Short exercise:
Set down each line of the material that follows, exactly, with no pictures.

Source data:
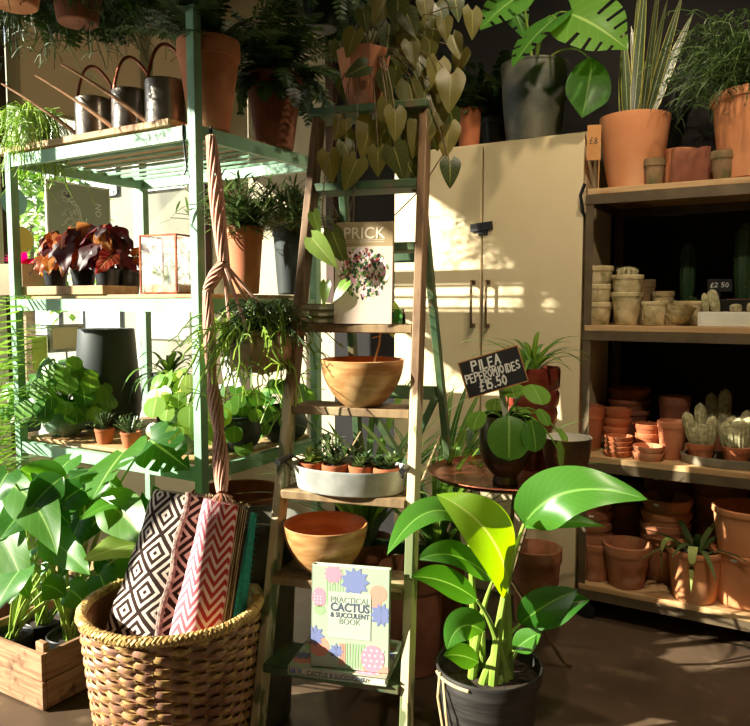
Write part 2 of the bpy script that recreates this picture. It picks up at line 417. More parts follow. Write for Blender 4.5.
def strap_plant(n=24, L=.3, W_=.018, el=(.5,1.3), droop=1.0, kind='strap', rows=8):
    mb = MB()
    for i in range(n):
        az = 2*PI*i/n*2.4+random.uniform(-.3,.3); e = random.uniform(*el); l = L*random.uniform(.65, 1.1)
        p1 = dirv(az, e)*l*.55; p2 = p1+dirv(az, e-1.3*droop)*l*.5
        blade(mb, (0,0,0), p1, p2, W_*random.uniform(.8,1.1), (0,0,1), kind, rows, 2, .35)
    return mb
def pilea(n=24, R=.15, LW=.07, el=(.0,1.3), Hh=.12, face=None):
    """round leaves on long stalks"""
    mb = MB(); st = MB()
    for i in range(n):
        az = 2*PI*i*.382+random.uniform(-.2,.2); e = random.uniform(*el); r = R*random.uniform(.55, 1.05)
        p = Vector((math.cos(az)*math.cos(e)*r, math.sin(az)*math.cos(e)*r, math.sin(e)*Hh*random.uniform(.7,1.2)))
        st.tube(bez((0,0,-.02), Vector((p.x*.4, p.y*.4, p.z*.8+.02)), p, 5), .0016, 4, 0, False)
        out = Vector((math.cos(az), math.sin(az), 0)); n_ = (out*.9+Vector((0,0,random.uniform(.15,1.1)))).normalized()
        if face is not None: n_ = (n_*.6+Vector(face)).normalized()
        dn = (Vector((0,0,-1)) - n_*n_.z*-1); dn = dn.normalized() if dn.length > .05 else out
        w_ = LW*random.uniform(.6, 1.15); a = p-dn*w_*.35; b = p+dn*w_*.65
        blade(mb, a, (a+b)/2+n_*w_*.08, b, w_*1.0, n_, 'round', 8, 6, -.12)
    return mb, st
def rosette(n=18, L=.03, W_=.012, el=(.2,1.3), c=(0,0,0), th=1):
    mb = MB()
    for i in range(n):
        az = i*2.4; e = random.uniform(*el); d = dirv(az, e); p = Vector(c); l = L*random.uniform(.7,1.1)
        blade(mb, p, p+d*l*.5+Vector((0,0,-.1*l)), p+d*l, W_, (0,0,1), 'obov', 4, 3, .5, cup=.3)
    return mb
def branchlets(n=12, H_=.06, leaf=.012):
    mb = MB()
    for i in range(n):
        az = random.uniform(0,2*PI); d = dirv(az, random.uniform(.5,1.5)); pts = bez((0,0,0), d*H_*.5, d*H_+Vector((0,0,-.008)), 5)
        mb.tube(pts, .002, 4, random.random(), True)
        for k in range(5):
            q = pts[k+1]; dd = dirv(random.uniform(0,2*PI), random.uniform(-.2,1))
            blade(mb, q, q+dd*leaf*.5, q+dd*leaf, leaf*.45, (0,0,1), 'ovate', 3, 2, .3)
    return mb
def cactus_col(mb, sp, base, top, r, ribs=11, nsp=260, bulge=1.0):
    base, top = Vector(base), Vector(top); ax = top-base; L = ax.length; ax.normalize()
    X = ax.orthogonal().normalized(); Y = ax.cross(X); seg = ribs*4; rings = 12; vs = []; fs = []
    for i in range(rings+1):
        t = i/rings; rr = r*(min(1, .72+t*.9))*math.sqrt(max(0, 1-max(0, (t-.72)/.28)**2)) if t < 1 else 0.0003
        for k in range(seg):
            a = 2*PI*k/seg; q = rr*(1+.06*math.cos(ribs*a))
            vs.append(base+ax*L*t+(X*math.cos(a)+Y*math.sin(a))*q)
    for i in range(rings):
        for k in range(seg):
            l = (k+1) % seg; fs.append((i*seg+k, i*seg+l, (i+1)*seg+l, (i+1)*seg+k))
    mb.add(vs, fs)
    for i in range(nsp):
        t = random.random()**.9; k = random.randrange(ribs); a = 2*PI*k/ribs
        rr = r*(min(1, .72+t*.9))*math.sqrt(max(.0, 1-max(0, (t-.72)/.28)**2))*1.05
        o = (X*math.cos(a)+Y*math.sin(a)); p = base+ax*L*t+o*rr
        d = (o+Vector((random.uniform(-1,1),random.uniform(-1,1),random.uniform(-1,1)))*.8).normalized()*r*.33
        s = d.cross(ax).normalized()*r*.02 if d.cross(ax).length > 1e-6 else X*r*.02
        sp.add([p-s, p+s, p+d], [(0,1,2)])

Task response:
Write part 2 of the bpy script that recreates this picture. It picks up at line 417. More parts follow. Write for Blender 4.5.
def strap_plant(n=24, L=.3, W_=.018, el=(.5,1.3), droop=1.0, kind='strap', rows=8):
    mb = MB()
    for i in range(n):
        az = 2*PI*i/n*2.4+random.uniform(-.3,.3); e = random.uniform(*el); l = L*random.uniform(.65, 1.1)
        p1 = dirv(az, e)*l*.55; p2 = p1+dirv(az, e-1.3*droop)*l*.5
        blade(mb, (0,0,0), p1, p2, W_*random.uniform(.8,1.1), (0,0,1), kind, rows, 2, .35)
    return mb
def pilea(n=24, R=.15, LW=.07, el=(.0,1.3), Hh=.12, face=None):
    """round leaves on long stalks"""
    mb = MB(); st = MB()
    for i in range(n):
        az = 2*PI*i*.382+random.uniform(-.2,.2); e = random.uniform(*el); r = R*random.uniform(.55, 1.05)
        p = Vector((math.cos(az)*math.cos(e)*r, math.sin(az)*math.cos(e)*r, math.sin(e)*Hh*random.uniform(.7,1.2)))
        st.tube(bez((0,0,-.02), Vector((p.x*.4, p.y*.4, p.z*.8+.02)), p, 5), .0016, 4, 0, False)
        out = Vector((math.cos(az), math.sin(az), 0)); n_ = (out*.9+Vector((0,0,random.uniform(.15,1.1)))).normalized()
        if face is not None: n_ = (n_*.6+Vector(face)).normalized()
        dn = (Vector((0,0,-1)) - n_*n_.z*-1); dn = dn.normalized() if dn.length > .05 else out
        w_ = LW*random.uniform(.6, 1.15); a = p-dn*w_*.35; b = p+dn*w_*.65
        blade(mb, a, (a+b)/2+n_*w_*.08, b, w_*1.0, n_, 'round', 8, 6, -.12)
    return mb, st
def rosette(n=18, L=.03, W_=.012, el=(.2,1.3), c=(0,0,0), th=1):
    mb = MB()
    for i in range(n):
        az = i*2.4; e = random.uniform(*el); d = dirv(az, e); p = Vector(c); l = L*random.uniform(.7,1.1)
        blade(mb, p, p+d*l*.5+Vector((0,0,-.1*l)), p+d*l, W_, (0,0,1), 'obov', 4, 3, .5, cup=.3)
    return mb
def branchlets(n=12, H_=.06, leaf=.012):
    mb = MB()
    for i in range(n):
        az = random.uniform(0,2*PI); d = dirv(az, random.uniform(.5,1.5)); pts = bez((0,0,0), d*H_*.5, d*H_+Vector((0,0,-.008)), 5)
        mb.tube(pts, .002, 4, random.random(), True)
        for k in range(5):
            q = pts[k+1]; dd = dirv(random.uniform(0,2*PI), random.uniform(-.2,1))
            blade(mb, q, q+dd*leaf*.5, q+dd*leaf, leaf*.45, (0,0,1), 'ovate', 3, 2, .3)
    return mb
def cactus_col(mb, sp, base, top, r, ribs=11, nsp=260, bulge=1.0):
    base, top = Vector(base), Vector(top); ax = top-base; L = ax.length; ax.normalize()
    X = ax.orthogonal().normalized(); Y = ax.cross(X); seg = ribs*4; rings = 12; vs = []; fs = []
    for i in range(rings+1):
        t = i/rings; rr = r*(min(1, .72+t*.9))*math.sqrt(max(0, 1-max(0, (t-.72)/.28)**2)) if t < 1 else 0.0003
        for k in range(seg):
            a = 2*PI*k/seg; q = rr*(1+.06*math.cos(ribs*a))
            vs.append(base+ax*L*t+(X*math.cos(a)+Y*math.sin(a))*q)
    for i in range(rings):
        for k in range(seg):
            l = (k+1) % seg; fs.append((i*seg+k, i*seg+l, (i+1)*seg+l, (i+1)*seg+k))
    mb.add(vs, fs)
    for i in range(nsp):
        t = random.random()**.9; k = random.randrange(ribs); a = 2*PI*k/ribs
        rr = r*(min(1, .72+t*.9))*math.sqrt(max(.0, 1-max(0, (t-.72)/.28)**2))*1.05
        o = (X*math.cos(a)+Y*math.sin(a)); p = base+ax*L*t+o*rr
        d = (o+Vector((random.uniform(-1,1),random.uniform(-1,1),random.uniform(-1,1)))*.8).normalized()*r*.33
        s = d.cross(ax).normalized()*r*.02 if d.cross(ax).length > 1e-6 else X*r*.02
        sp.add([p-s, p+s, p+d], [(0,1,2)])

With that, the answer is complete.